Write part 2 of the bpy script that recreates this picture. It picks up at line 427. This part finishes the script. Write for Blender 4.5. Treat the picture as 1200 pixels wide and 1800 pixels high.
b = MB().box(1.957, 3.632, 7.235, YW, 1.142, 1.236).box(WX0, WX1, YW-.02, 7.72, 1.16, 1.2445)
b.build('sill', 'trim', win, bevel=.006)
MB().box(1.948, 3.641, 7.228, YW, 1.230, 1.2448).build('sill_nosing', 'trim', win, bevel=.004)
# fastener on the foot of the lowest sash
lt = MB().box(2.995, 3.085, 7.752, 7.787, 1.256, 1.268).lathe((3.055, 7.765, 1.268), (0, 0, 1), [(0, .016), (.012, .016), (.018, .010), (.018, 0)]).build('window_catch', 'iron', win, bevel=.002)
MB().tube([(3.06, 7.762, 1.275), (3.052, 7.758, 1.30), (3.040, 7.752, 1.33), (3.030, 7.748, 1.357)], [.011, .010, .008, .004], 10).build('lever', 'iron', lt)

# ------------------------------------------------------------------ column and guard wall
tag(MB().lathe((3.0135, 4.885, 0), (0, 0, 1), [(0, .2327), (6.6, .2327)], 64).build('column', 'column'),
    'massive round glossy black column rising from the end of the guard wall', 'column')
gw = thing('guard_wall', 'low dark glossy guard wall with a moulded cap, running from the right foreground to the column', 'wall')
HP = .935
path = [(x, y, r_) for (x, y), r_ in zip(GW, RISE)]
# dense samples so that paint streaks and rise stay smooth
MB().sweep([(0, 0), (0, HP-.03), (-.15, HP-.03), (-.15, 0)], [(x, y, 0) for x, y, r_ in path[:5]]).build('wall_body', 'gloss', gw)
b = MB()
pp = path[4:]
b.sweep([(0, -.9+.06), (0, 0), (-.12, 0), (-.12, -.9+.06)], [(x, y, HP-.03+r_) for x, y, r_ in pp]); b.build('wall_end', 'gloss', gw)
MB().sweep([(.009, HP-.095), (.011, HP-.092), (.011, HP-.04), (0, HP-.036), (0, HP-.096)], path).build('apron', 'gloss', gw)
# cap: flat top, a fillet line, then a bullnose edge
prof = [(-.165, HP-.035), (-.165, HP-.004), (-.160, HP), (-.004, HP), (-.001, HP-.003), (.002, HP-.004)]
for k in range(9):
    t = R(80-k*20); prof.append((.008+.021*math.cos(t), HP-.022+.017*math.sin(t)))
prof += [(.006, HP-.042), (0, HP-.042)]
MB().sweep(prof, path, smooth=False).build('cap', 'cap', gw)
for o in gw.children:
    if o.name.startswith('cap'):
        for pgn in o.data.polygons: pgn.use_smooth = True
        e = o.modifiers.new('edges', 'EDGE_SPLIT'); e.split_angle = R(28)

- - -

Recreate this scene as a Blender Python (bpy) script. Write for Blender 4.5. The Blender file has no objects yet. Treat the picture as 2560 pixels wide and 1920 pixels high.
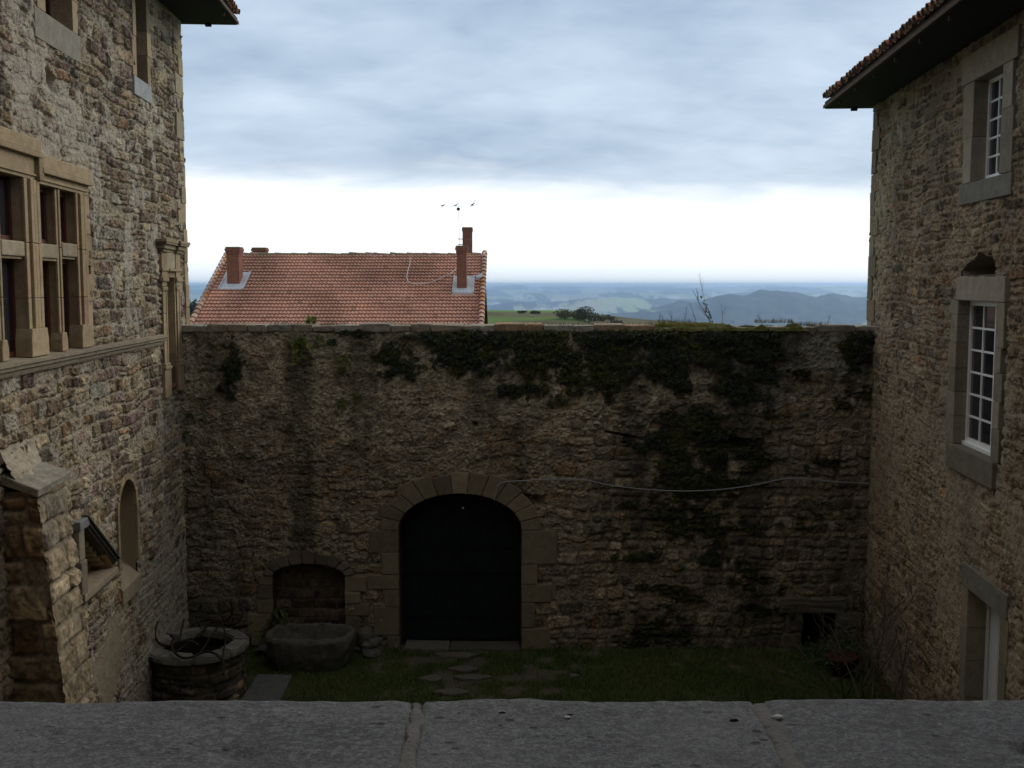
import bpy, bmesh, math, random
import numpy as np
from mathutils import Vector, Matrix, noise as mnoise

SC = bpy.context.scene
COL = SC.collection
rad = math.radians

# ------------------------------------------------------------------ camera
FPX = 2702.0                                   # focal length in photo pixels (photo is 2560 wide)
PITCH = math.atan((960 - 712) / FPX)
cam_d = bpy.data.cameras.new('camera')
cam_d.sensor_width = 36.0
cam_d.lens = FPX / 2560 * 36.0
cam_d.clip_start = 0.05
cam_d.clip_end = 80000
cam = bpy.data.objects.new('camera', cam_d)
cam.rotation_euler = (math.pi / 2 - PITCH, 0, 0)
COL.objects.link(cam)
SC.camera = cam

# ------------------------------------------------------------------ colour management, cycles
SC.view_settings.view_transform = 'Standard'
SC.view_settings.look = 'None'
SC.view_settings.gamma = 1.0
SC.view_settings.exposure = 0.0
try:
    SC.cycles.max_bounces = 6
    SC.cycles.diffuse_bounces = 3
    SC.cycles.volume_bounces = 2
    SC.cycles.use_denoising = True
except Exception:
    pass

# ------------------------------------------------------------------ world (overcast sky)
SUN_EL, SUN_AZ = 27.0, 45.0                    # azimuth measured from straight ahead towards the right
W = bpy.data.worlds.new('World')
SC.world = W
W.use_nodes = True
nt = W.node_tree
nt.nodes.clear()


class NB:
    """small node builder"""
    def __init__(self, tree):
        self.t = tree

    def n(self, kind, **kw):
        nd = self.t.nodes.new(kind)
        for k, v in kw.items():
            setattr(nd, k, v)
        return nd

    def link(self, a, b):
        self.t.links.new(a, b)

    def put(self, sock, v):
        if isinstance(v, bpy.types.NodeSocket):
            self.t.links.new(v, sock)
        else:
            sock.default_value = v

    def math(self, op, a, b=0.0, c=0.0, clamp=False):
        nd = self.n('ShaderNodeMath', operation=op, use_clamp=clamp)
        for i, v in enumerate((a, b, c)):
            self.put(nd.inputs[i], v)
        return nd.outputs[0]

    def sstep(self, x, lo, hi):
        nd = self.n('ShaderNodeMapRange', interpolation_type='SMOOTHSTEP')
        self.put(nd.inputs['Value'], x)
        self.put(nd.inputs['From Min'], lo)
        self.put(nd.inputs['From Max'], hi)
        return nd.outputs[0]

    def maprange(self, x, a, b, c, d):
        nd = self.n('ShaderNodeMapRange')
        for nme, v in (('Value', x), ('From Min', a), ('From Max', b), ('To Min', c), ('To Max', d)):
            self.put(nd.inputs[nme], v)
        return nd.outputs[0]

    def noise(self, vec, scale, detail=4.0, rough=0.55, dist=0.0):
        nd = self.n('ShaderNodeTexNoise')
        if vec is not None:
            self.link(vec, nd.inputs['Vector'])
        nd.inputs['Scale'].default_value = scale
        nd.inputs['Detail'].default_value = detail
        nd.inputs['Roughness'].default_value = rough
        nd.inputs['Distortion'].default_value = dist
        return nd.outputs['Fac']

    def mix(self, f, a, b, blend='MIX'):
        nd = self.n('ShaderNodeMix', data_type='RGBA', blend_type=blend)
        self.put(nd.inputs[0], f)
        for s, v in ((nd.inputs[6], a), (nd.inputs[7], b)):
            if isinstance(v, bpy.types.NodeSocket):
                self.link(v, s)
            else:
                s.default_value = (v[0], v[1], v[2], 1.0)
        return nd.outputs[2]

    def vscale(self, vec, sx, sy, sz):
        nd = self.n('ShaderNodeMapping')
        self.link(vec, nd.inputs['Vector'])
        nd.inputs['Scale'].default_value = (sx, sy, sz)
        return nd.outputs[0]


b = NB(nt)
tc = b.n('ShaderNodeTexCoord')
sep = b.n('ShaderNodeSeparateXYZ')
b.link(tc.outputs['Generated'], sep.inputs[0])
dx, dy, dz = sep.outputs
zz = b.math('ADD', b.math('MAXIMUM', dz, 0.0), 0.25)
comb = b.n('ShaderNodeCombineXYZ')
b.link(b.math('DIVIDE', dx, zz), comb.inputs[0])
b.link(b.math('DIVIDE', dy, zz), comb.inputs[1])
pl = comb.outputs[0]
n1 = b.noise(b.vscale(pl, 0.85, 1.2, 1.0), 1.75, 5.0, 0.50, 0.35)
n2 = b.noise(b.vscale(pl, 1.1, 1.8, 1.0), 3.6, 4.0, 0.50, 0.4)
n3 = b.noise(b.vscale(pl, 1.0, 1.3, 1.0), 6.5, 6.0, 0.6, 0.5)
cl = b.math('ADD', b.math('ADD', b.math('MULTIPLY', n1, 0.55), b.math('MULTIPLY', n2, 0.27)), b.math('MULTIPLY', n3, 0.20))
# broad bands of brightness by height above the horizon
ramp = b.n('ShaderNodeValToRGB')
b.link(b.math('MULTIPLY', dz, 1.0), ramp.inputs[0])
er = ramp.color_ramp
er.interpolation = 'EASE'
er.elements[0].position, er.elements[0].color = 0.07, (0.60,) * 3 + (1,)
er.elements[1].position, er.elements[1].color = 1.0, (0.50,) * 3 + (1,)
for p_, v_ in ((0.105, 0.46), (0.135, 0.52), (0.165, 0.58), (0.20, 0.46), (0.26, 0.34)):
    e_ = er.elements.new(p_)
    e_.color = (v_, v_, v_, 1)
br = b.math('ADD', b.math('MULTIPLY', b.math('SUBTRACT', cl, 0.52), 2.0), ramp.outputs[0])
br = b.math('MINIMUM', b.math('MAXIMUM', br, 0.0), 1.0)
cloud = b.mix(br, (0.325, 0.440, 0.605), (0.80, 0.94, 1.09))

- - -

— Exercise task —
Skip every picture. Repeat the lines from the one with "Recreate this scene" through the one with "rad = math.radians", both ends included.

— Solution to this task —
Recreate this scene as a Blender Python (bpy) script. Write for Blender 4.5. The Blender file has no objects yet. Treat the picture as 2560 pixels wide and 1920 pixels high.
import bpy, bmesh, math, random
import numpy as np
from mathutils import Vector, Matrix, noise as mnoise

SC = bpy.context.scene
COL = SC.collection
rad = math.radians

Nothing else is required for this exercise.